**Directive**
Collect every line below that contains the word "wide".

**Data extract**
####################

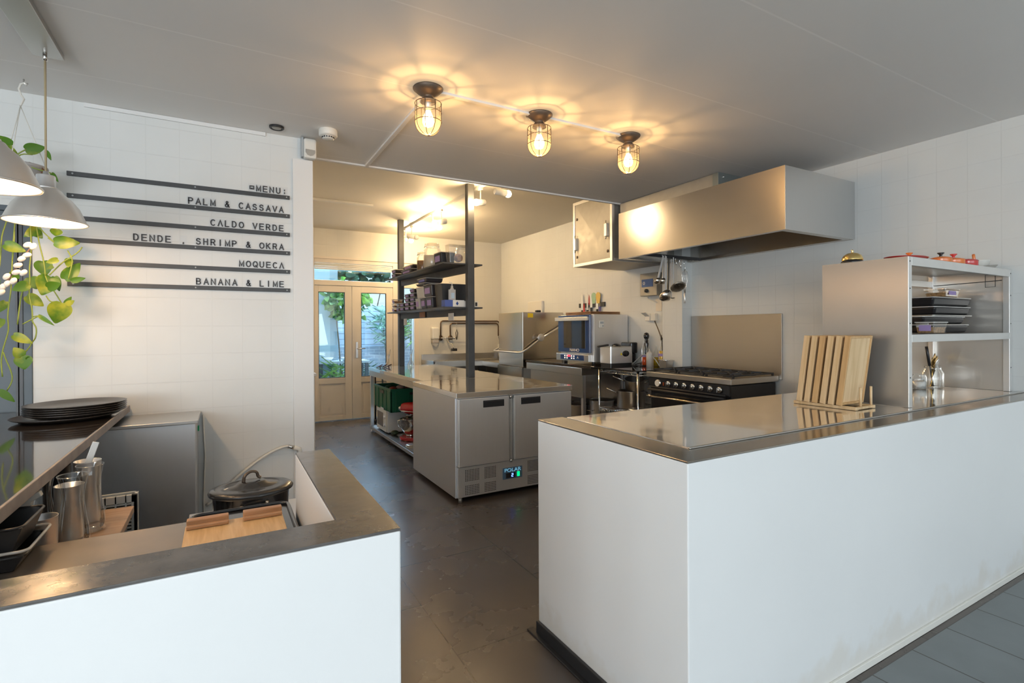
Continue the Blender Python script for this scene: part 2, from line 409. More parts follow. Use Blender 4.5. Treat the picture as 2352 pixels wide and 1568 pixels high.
def wood(name, c1, c2, rough=0.45, scale=(14,14,1.2), bump=0.0003):
    m = pm(name, c1, rough, noise=0.0, nscale=3, bump=bump, stretch=scale)
    t = m.node_tree; b = t.nodes['Principled BSDF']; nz = [n for n in t.nodes if n.type == 'TEX_NOISE'][0]
    nz.inputs['Distortion'].default_value = 0.6
    rp = t.nodes.new('ShaderNodeValToRGB'); rp.color_ramp.elements[0].color = tuple(c1)+(1,); rp.color_ramp.elements[1].color = tuple(c2)+(1,)
    rp.color_ramp.elements[0].position = 0.35; rp.color_ramp.elements[1].position = 0.65
    t.links.new(nz.outputs['Fac'], rp.inputs[0]); t.links.new(rp.outputs[0], b.inputs['Base Color']); return m
mat['bamboo'] = wood('bamboo_wood', (0.62,0.38,0.16), (0.75,0.50,0.25), 0.4, (26,2.2,2))
mat['pine'] = wood('pale_pine', (0.66,0.44,0.22), (0.80,0.58,0.34), 0.5, (12,12,0.9))
mat['pine2'] = wood('orange_pine', (0.56,0.33,0.14), (0.68,0.43,0.20), 0.5, (12,12,0.9))
mat['clipwood'] = wood('reddish_wood', (0.40,0.20,0.09), (0.52,0.28,0.14), 0.4, (3,20,20))
mat['oak'] = wood('oak_top', (0.36,0.22,0.12), (0.46,0.30,0.18), 0.4, (2,14,2))
mat['cork'] = wood('brown_board', (0.20,0.09,0.035), (0.30,0.14,0.06), 0.45, (3,3,12))
mat['red'] = pm('red_enamel', (0.55,0.01,0.012), 0.15, coat=0.5)
mat['redpot'] = pm('red_ceramic', (0.62,0.04,0.035), 0.25, coat=0.4)
mat['orangepot'] = pm('orange_ceramic', (0.80,0.20,0.03), 0.25, coat=0.4)
mat['green'] = pm('green_crate_plastic', (0.004,0.11,0.052), 0.4)
mat['blue_door'] = pm('slate_blue_paint', (0.065,0.088,0.108), 0.4, noise=0.08, nscale=2)
mat['warm_bulb'] = pm('warm_bulb', (1,0.8,0.5), 0.4, emis=(1.0,0.70,0.34), estr=14)
mat['pend_bulb'] = pm('pendant_bulb', (1,0.85,0.6), 0.4, emis=(1.0,0.74,0.42), estr=9)
mat['spot_bulb'] = pm('spot_bulb', (1,0.85,0.6), 0.4, emis=(1.0,0.78,0.50), estr=22)
# ================================================================== SETTING
CH, CK = 2.738, 2.95
XW, YM, YB = 4.41, 3.85, 8.23
def sbox(name, m, *b, bevel=0.0):
    o = MB().box(*b).build(name, m, bevel=bevel); return struct(o)
sbox('floor_1', mat['floor_k'], -4.0, 4.75, 1.094, YB+0.05, -0.1, 0.0)
sbox('floor_2', mat['floor_d'], -4.0, 4.75, -7.2, 1.094, -0.1, 0.0)
sbox('ceiling_1', mat['ceil'], -4.0, 4.75, -7.2, 4.24, CH, CH+0.08)
sbox('ceiling_2', mat['ceil_k'], 0.0, 4.75, 4.24, YB+0.25, CK, CK+0.08)
sbox('trim_1', mat['white'], 0.45, XW, 4.215, 4.245, CH-0.012, CH+0.0)        # lip at the ceiling edge
sbox('wall_riser', mat['white'], 0.0, 4.75, 4.24, 4.30, CH+0.08, CK)
sbox('wall_right', mat['wall_r'], XW, XW+0.3, -7.2, YB+0.25, 0, CK)
sbox('wall_column', mat['wall_r'], 4.265, XW, 3.88, 4.16, 0, CK-0.0)
# menu wall with a doorway on the left, and the white end post
mw = MB(); mw.box(-0.936, 0.424, YM, YM+0.12, 0, CH); mw.box(-2.2, -0.936, YM, YM+0.12, 2.09, CH); mw.box(-4.0, -2.2, YM, YM+0.12, 0, CH)
struct(mw.build('wall_menu', mat['wall_t']))
sbox('wall_post', mat['white'], 0.424, 0.556, YM-0.02, YM+0.13, 0, 2.587, bevel=0.003)
sbox('wall_post_top', mat['wall_t'], 0.424, 0.556, YM, YM+0.12, 2.587, CH)
sbox('wall_left', mat['white'], -4.2, -4.0, 2.0, YM+0.12, 0, CH)
sbox('wall_kitchen_left', mat['white'], 0.2, 0.42, YM+0.12, YB+0.25, 0, CK)
lw = MB(); lw.box(-4.2, -4.0, -7.2, 2.0, 0, 0.6); lw.box(-4.2, -4.0, -7.2, 2.0, 2.5, CH)
for y in (-7.2, -4.2, -1.4, 1.2): lw.box(-4.2, -4.0, y, y+0.8, 0.6, 2.5)
struct(lw.build('wall_side', mat['white']))
# street side wall behind the viewer with wide window openings
fw = MB(); fw.box(-4.2, 4.75, -7.3, -7.2, 0, 0.5); fw.box(-4.2, 4.75, -7.3, -7.2, 2.5, CH)
for x in (-4.2, -2.0, 0.3, 2.5, 4.65): fw.box(x, x+0.12, -7.3, -7.2, 0.5, 2.5)
struct(fw.build('wall_front', mat['white']))
# kitchen back wall around the garden door
bw = MB(); bw.box(0.2, 1.195, YB, YB+0.2, 0, CK); bw.box(1.195, 2.84, YB, YB+0.2, 2.505, CK); bw.box(2.84, XW, YB, YB+0.2, 0, CK)
struct(bw.build('wall_back', mat['wall_k']))
sbox('trim_2', mat['doorpaint'], 0.42, 2.9, YB-0.03, YB, 2.49, 2.525)
# door frame with fanlight and side light
df = MB()
df.box(1.165, 1.205, YB-0.01, YB+0.12, 0, 2.505); df.box(2.41, 2.56, YB-0.01, YB+0.12, 0, 2.505); df.box(2.765, 2.84, YB-0.01, YB+0.12, 0, 2.505)
df.box(1.205, 2.41, YB-0.01, YB+0.12, 2.085, 2.165); df.box(1.205, 2.41, YB-0.01, YB+0.12, 2.43, 2.505); df.box(2.56, 2.765, YB-0.01, YB+0.12, 2.085, 2.505)
df.box(2.56, 2.765, YB-0.01, YB+0.12, 0.0, 0.62)
dfo = struct(df.build('door_frame', mat['doorpaint'], bevel=0.004))
for i in range(4):
    MB().box(1.205, 2.40, YB-0.035+0.008*i, YB-0.02+0.008*i, 2.325+0.026*i, 2.345+0.026*i).build('blind_slat', mat['doorpaint'], dfo, bevel=0.002)
w1 = struct(MB().box(1.205, 2.41, YB+0.06, YB+0.066, 2.165, 2.43).build('window_1', mat['winglass']))
w2 = struct(MB().box(2.56, 2.765, YB+0.06, YB+0.066, 0.62, 2.085).build('window_2', mat['winglass']))
def leaf_door(n, x0, x1, px0, px1, handle):
    m = MB(); z0, z1 = 0.012, 2.08; y0, y1 = YB+0.0, YB+0.06
    m.box(x0, px0, y0, y1, z0, z1); m.box(px1, x1, y0, y1, z0, z1)
    m.box(px0, px1, y0, y1, 1.985, z1); m.box(px0, px1, y0, y1, 0.575, 0.663); m.box(px0, px1, y0, y1, z0, 0.075)
    d = struct(m.build('door_%d' % n, mat['doorpaint'], bevel=0.003))
    q = MB(); q.box(px0, px1, y0+0.02, y1-0.01, 0.075, 0.575); q.box(px0+0.03, px1-0.03, y0+0.012, y1-0.01, 0.105, 0.545)
    q.build('door_panel', mat['doorpaint'], d, bevel=0.002)
    MB().box(px0, px1, y0+0.03, y0+0.036, 0.663, 1.985).build('pane', mat['winglass'], d)
    g = MB(); a = 0.008
    g.box(px0, px0+a, y0+0.005, y0+0.03, 0.663, 1.985); g.box(px1-a, px1, y0+0.005, y0+0.03, 0.663, 1.985)
    g.box(px0, px1, y0+0.005, y0+0.03, 1.977, 1.985); g.box(px0, px1, y0+0.005, y0+0.03, 0.663, 0.671)
    g.build('glazing_gasket', mat['black'], d)
    if handle:
        h = MB(); h.box(1.815, 1.85, y0-0.008, y0, 0.96, 1.21); h.build('lock_plate', mat['steel'], d, bevel=0.003)
        MB().tube([(1.832, y0, 1.105), (1.832, y0-0.05, 1.105), (1.845, y0-0.055, 1.105), (1.95, y0-0.05, 1.105)], 0.009).build('door_handle', mat['chrome'], d)
leaf_door(1, 1.207, 1.755, 1.262, 1.652, False)
leaf_door(2, 1.76, 2.408, 1.899, 2.30, True)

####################

**The result**
Continue the Blender Python script for this scene: part 2, from line 409. More parts follow. Use Blender 4.5. Treat the picture as 2352 pixels wide and 1568 pixels high.
# street side wall behind the viewer with wide window openings